Greenpeace rejected the idea deep-sea mining could have any environmental benefits.

"Deep-sea mining is not a climate solution," said the organisation's lead oceans campaigner, Louisa Casson.

"I think it is clear that to protect the climate, we need to be restoring our oceans, protecting them, not destroying them further by adding new pressures."

Greenpeace maintained it was justified in disrupting The Metals Company's research because it was "tick-box science by a company with a commercial interest in the outcomes of that research".

Deep Sea Mining - From a dedicated control room aboard the Hidden Gem, Allseas engineers successfully drove the pilot collector vehicle over 80 kilometers across the seafloor in the NORI-D exploration of the Clarion Clipperton Zone of the Pacific Ocean.

The NORI-D exploration of the Clarion Clipperton Zone of the Pacific Ocean. Photo: The Metals Company

Twenty-four countries, including the UK, have said they support a moratorium on deep-sea mining.

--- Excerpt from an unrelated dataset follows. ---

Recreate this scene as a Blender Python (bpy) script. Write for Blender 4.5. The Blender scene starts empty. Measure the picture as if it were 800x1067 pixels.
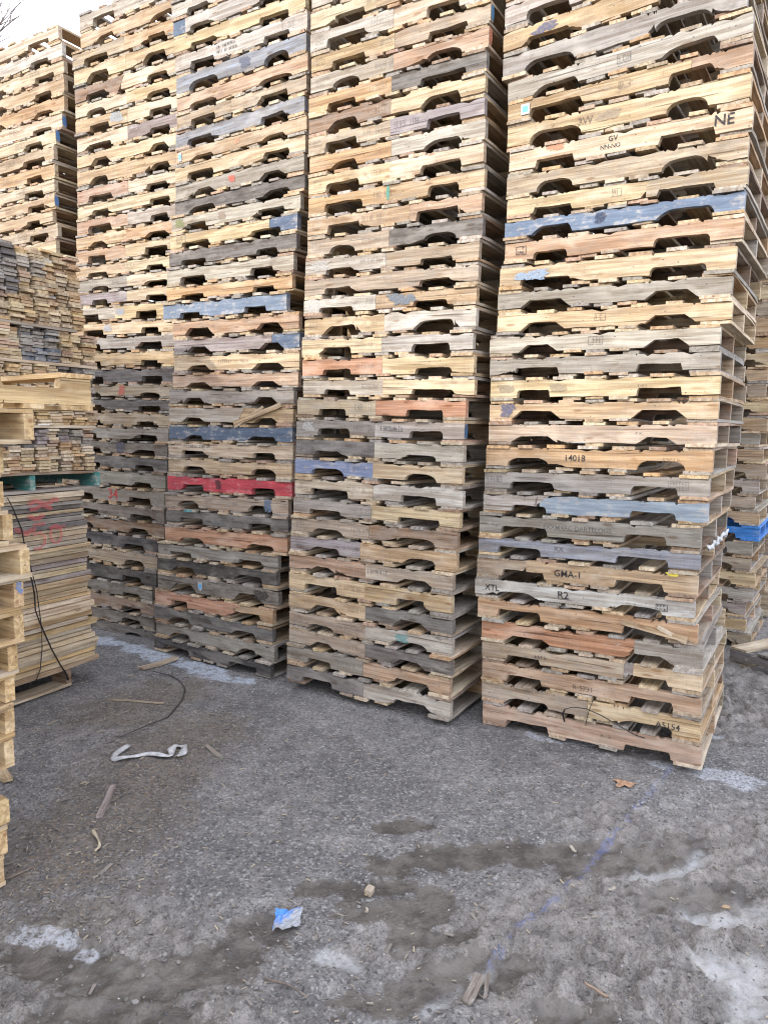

They say licensing must wait until sufficient scientific evidence is available to assess the impact and to draw up regulations that protect the deep oceans.

A group of British scientists is currently surveying species on the abyssal plain in the eastern Pacific.

Speaking from the research vessel RRS James Cook, Dr Adrian Glover of the Natural History Museum told the BBC he supported the regulatory process the UN had put in place.

"It is a new industry and we should be concerned and we should ask difficult questions," Dr Glover said.

He said research must continue to assess the risks of mining.

"There's always a risk with these things and collecting data and collecting evidence is the way to reduce that risk to understand what it is, and then ultimately to make a decision."

The great advantage the world had as it decided how to proceed with mining on the abyssal plain was that regulation was being made before the industry had started, Dr Glover said.

"It is up to the international process, the regulatory process to assess the evidence critically … and ultimately decide whether it is acceptable or not."